In other words, Apocalypse How? is a novel of brilliantly squandered opportunities. I think this is pretty common when authors try to be humorous at the expense of digging deeper. Douglas Adams, from whom Surlak-Ramsey borrows a surname and a lot of references, understood deeply that the absurd is a tool for holding back the despair that we get when we stare into the abyss, the emptiness on the edge of human consciousness. The Hitchhiker’s Guide to the Galaxy series begins with the destruction of the Earth, and each book becomes progressively darker, despite its patina of humour, because Adams is ultimately writing about the cold, capricious nature of life. Every time Arthur Dent tries to do something proactive, the universe smacks him down; the most well-adjusted characters, like Zaphod or the character who might be God, are the ones who go with the flow and accept that life is inherently nonsensical.
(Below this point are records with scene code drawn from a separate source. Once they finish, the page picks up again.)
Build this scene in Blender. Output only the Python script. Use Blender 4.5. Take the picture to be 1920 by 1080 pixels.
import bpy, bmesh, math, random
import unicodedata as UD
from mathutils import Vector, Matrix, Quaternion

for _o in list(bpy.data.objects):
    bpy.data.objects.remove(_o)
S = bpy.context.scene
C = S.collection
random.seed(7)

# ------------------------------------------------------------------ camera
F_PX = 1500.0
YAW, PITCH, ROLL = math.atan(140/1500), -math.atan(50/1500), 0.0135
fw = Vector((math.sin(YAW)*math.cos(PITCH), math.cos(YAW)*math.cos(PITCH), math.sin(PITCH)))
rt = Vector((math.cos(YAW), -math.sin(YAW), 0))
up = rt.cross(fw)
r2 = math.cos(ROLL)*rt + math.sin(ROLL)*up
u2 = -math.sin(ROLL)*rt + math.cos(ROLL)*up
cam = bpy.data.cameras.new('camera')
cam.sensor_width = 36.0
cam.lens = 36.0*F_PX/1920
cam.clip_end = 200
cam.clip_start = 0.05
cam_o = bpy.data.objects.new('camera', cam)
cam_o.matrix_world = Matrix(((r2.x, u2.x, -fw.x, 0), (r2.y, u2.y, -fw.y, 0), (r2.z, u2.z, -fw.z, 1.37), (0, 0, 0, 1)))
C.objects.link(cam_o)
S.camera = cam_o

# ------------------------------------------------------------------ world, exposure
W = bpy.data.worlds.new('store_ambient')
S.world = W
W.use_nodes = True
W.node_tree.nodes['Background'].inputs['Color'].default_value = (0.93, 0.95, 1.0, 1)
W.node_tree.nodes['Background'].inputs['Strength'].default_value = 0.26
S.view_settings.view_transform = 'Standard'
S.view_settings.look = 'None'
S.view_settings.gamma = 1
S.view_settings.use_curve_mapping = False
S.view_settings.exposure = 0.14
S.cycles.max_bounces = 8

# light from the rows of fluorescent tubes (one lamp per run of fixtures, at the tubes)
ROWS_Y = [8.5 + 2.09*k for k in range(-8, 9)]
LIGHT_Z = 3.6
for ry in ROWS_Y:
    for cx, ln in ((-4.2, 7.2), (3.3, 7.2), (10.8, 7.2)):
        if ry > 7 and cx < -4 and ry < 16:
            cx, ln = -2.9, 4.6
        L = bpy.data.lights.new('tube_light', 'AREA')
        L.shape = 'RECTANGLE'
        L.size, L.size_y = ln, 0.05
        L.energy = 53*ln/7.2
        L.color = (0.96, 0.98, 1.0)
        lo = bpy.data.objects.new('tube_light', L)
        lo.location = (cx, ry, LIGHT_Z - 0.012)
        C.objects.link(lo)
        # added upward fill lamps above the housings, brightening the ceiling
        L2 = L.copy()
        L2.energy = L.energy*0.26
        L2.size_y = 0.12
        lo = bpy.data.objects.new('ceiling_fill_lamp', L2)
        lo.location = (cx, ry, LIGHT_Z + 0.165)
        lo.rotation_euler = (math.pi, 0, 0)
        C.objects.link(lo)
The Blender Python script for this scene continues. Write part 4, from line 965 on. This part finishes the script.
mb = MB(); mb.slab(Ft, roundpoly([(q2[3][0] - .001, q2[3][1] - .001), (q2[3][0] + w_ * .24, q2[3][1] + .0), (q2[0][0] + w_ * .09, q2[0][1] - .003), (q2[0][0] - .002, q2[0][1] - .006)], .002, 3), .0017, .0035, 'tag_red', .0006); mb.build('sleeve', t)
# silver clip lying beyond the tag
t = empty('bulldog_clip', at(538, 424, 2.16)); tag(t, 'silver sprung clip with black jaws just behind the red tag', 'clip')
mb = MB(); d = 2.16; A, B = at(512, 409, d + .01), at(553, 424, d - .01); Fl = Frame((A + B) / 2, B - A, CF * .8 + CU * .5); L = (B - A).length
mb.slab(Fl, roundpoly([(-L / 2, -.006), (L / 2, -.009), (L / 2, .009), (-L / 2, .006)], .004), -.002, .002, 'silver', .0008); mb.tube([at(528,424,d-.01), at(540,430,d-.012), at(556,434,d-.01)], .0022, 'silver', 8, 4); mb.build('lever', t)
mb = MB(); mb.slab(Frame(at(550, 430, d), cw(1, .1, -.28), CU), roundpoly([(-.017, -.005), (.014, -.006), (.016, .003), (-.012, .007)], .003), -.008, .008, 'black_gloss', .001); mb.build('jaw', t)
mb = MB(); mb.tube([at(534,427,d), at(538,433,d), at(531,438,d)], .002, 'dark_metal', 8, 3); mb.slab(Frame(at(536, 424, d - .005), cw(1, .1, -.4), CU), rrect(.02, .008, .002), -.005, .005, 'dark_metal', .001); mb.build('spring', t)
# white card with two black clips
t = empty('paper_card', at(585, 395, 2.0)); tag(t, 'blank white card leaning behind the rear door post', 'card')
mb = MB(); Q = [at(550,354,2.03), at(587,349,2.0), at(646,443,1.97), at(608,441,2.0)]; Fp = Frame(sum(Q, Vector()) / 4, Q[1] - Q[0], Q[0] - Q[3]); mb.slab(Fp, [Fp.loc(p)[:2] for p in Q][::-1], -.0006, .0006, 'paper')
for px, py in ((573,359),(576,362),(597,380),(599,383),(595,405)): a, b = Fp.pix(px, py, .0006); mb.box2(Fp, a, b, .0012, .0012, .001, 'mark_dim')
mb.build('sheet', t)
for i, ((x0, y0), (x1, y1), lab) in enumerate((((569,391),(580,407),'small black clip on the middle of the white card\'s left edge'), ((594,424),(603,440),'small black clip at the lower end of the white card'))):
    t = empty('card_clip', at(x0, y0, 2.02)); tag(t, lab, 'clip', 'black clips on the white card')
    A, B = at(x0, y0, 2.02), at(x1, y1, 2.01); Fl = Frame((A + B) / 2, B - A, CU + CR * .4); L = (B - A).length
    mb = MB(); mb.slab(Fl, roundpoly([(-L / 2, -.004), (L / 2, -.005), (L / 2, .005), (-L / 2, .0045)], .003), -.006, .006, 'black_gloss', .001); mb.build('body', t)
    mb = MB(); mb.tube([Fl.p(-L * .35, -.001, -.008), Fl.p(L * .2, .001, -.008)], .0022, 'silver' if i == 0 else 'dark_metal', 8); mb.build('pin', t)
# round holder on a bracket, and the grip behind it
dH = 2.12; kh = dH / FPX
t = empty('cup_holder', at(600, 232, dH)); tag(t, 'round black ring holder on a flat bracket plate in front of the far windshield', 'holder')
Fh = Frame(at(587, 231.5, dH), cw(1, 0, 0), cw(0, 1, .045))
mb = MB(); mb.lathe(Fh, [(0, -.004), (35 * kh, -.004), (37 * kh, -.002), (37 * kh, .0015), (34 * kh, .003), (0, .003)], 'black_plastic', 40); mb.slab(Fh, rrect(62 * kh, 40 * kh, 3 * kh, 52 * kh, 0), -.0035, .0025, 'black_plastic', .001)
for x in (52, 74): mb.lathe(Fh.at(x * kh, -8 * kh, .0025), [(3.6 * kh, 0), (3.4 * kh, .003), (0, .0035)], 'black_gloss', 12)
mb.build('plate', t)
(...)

Moving further afield, consider another favourite TV show of mine, Farscape. This is a show about a human stranded far, far from home without much hope of ever returning there, and he falls in with a group of fugitives. The show is unforgivably funny yet also incredibly sad and bittersweet as well—again, because the writers understand that the humour goes hand-in-hand with the darkness that it must stave off.

Despite its title and the intense, life-threatening situation in which Dakota finds herself, Apocalypse How? never stops mugging for the reader long enough to establish that essential contrast to make the humour work for me. There is a competent adventure story here, but I couldn’t bring myself to enjoy it as much as I wanted. Your mileage might vary, but if you’ve been reading my reviews long enough to get a sense of my humour and what works/doesn’t work for me, you can judge whether you’ll be in my camp or not.